The stations were closed for various reasons, including expired permits and operation by unauthorized personnel, said Diosdado Cabello, minister of Public Works and Housing.

"Freedom of expression is not the most sacred freedom," Cabello was quoted as saying by CNN affiliate Globovision.

Cabello said the closings affected at least 11 states nationwide and 206 additional stations would shut down in the coming days.

Most station owners said the closures were politically motivated. The government of leftist President Hugo Chavez has cracked down on the media.

A "Special Bill Against Media Crimes" was introduced before the National Assembly this week, Cabello said, adding that he hoped the bill would pass.

The government has also heightened its battle against Globovision, the only critical private broadcaster in the nation. In June, it launched a fifth investigation into the network.

In early June, officials arrived at Globovision to accuse the station of not paying about $2.3 million in taxes for certain advertisements it aired in 2002 and 2003.

A few hours before, the government raided the home of Globovision President Guillermo Zuloaga, an avid hunter, to see whether he had killed any protected animals. It was the second raid on Zuloaga's home in two weeks.

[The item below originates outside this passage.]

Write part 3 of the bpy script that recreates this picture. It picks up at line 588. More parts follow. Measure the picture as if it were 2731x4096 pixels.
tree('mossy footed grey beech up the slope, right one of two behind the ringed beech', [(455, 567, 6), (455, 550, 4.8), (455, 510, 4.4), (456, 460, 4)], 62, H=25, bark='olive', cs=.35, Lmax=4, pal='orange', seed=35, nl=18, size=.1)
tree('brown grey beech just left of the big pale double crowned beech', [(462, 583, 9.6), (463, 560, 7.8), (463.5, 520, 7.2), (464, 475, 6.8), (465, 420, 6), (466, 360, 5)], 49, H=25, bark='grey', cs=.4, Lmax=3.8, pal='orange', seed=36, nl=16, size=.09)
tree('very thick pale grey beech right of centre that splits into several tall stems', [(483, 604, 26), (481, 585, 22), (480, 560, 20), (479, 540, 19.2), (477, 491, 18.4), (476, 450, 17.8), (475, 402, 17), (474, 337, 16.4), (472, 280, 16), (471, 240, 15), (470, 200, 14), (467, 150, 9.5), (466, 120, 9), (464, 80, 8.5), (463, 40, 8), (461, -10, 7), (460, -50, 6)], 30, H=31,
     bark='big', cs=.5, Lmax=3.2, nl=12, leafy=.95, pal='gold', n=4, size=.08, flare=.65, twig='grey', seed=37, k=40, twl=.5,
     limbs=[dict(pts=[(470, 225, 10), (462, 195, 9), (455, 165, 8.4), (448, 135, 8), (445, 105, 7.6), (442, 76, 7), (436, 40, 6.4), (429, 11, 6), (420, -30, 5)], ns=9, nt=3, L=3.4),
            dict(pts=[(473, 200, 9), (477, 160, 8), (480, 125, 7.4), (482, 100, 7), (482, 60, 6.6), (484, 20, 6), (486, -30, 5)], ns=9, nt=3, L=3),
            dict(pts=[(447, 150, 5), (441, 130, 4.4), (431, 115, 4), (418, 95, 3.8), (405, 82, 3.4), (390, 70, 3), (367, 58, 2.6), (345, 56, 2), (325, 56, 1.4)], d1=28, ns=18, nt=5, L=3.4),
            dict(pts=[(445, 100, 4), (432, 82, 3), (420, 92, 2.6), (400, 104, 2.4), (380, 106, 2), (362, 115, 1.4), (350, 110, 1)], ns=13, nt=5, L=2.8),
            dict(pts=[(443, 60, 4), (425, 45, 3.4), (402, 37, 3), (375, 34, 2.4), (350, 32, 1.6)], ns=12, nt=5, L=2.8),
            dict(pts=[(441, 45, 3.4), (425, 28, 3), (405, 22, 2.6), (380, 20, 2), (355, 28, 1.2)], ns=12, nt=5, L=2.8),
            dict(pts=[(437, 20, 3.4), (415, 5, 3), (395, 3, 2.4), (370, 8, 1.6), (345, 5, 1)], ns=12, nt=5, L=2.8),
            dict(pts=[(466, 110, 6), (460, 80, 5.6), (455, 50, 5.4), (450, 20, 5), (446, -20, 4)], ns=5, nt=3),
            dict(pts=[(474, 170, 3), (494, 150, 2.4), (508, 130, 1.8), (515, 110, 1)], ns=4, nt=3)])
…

"This is something to try to scare Globovision, to silence Globovision, something they are not going to achieve," Zuloaga said at the time.

RCTV, another independent station that criticized Chavez, lost its broadcast license two years ago. It had to go off the public airwaves and transmit solely on cable.

Other TV stations hung on to their frequencies by adjusting their editorial line, the Reporters Without Borders press organization said in its 2009 World Report.

Venezuelan officials have repeatedly denied any political motives. Chavez has labeled as "terrorists" any TV station owners who criticize the government.